Being a leading American marketer of fine accessories and gifts, Coach Inc. (COH) boasts a proven strategy of investing in stores to enhance store sales productivity through product innovation, compelling pricing strategy, new merchandise assortments, and a cost-effective global sourcing model, which should help drive comparable-store sales and operating margins in the long term.
Management also remains confident of sustaining a double-digit growth momentum in both top and bottom lines, after posting better-than-expected first-quarter 2011 results on the back of healthy sales.
The quarterly earnings of 63 cents a share beat the Zacks Consensus Estimate of 55 cents, and surged 43.2% from 44 cents delivered in the prior-year quarter buoyed by strong top-line growth and competitive pricing. Coach said that total net sales for the quarter came in at $911.7 million, up 19.7% from the year-ago quarter, and breezed past the Zacks Consensus Revenue Estimate of $847 million.
The company’s long-term growth drivers include expansion of its global distribution model and venturing into under-penetrated markets. After North America and Asia, Coach now plans to extend its global footprint in Western Europe. It is also investing in rapidly growing emerging markets, such as China to increase its brand awareness.
Coach maintains a healthy balance sheet with a significant cash balance and negligible debt load. The company ended first-quarter 2011 with cash, cash equivalents and short-term investments of $712 million and total long-term debt of $24.8 million and shareholders’ equity of $1,582.7 million.

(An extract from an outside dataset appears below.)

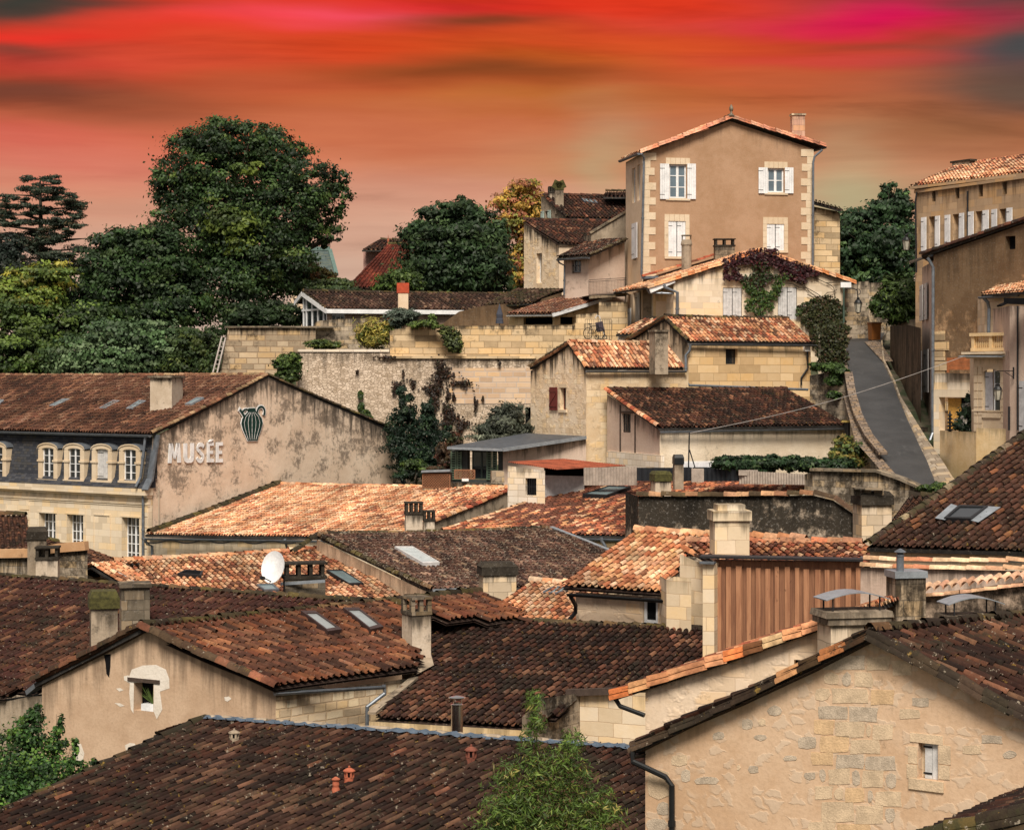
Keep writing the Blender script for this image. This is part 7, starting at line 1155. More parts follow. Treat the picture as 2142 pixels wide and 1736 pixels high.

The company also has been actively managing its cash flows by generating significant free cash, making prudent capital investments and enhancing shareholder’s return. Coach’s strong liquidity, positions it to drive future growth.
Coach sells products that are discretionary in nature. On the other hand, the company’s customers remain sensitive to macroeconomic factors including interest rate hikes, increase in fuel and energy costs, credit availability, unemployment levels, and high household debt levels, which may negatively impact their discretionary spending, and in turn the company’s growth and profitability.
Fashion obsolescence also remains the main concern for Coach’s business model, which requires a sustained focus on product and design innovation. The company’s pioneering position may be compromised by delays in its product launches.
Given the pros and cons we prefer to be Neutral on the stock. However, Coach, which competes with Polo Ralph Lauren Corporation (RL), holds a Zacks #2 Rank, which translates into a short-term Buy recommendation.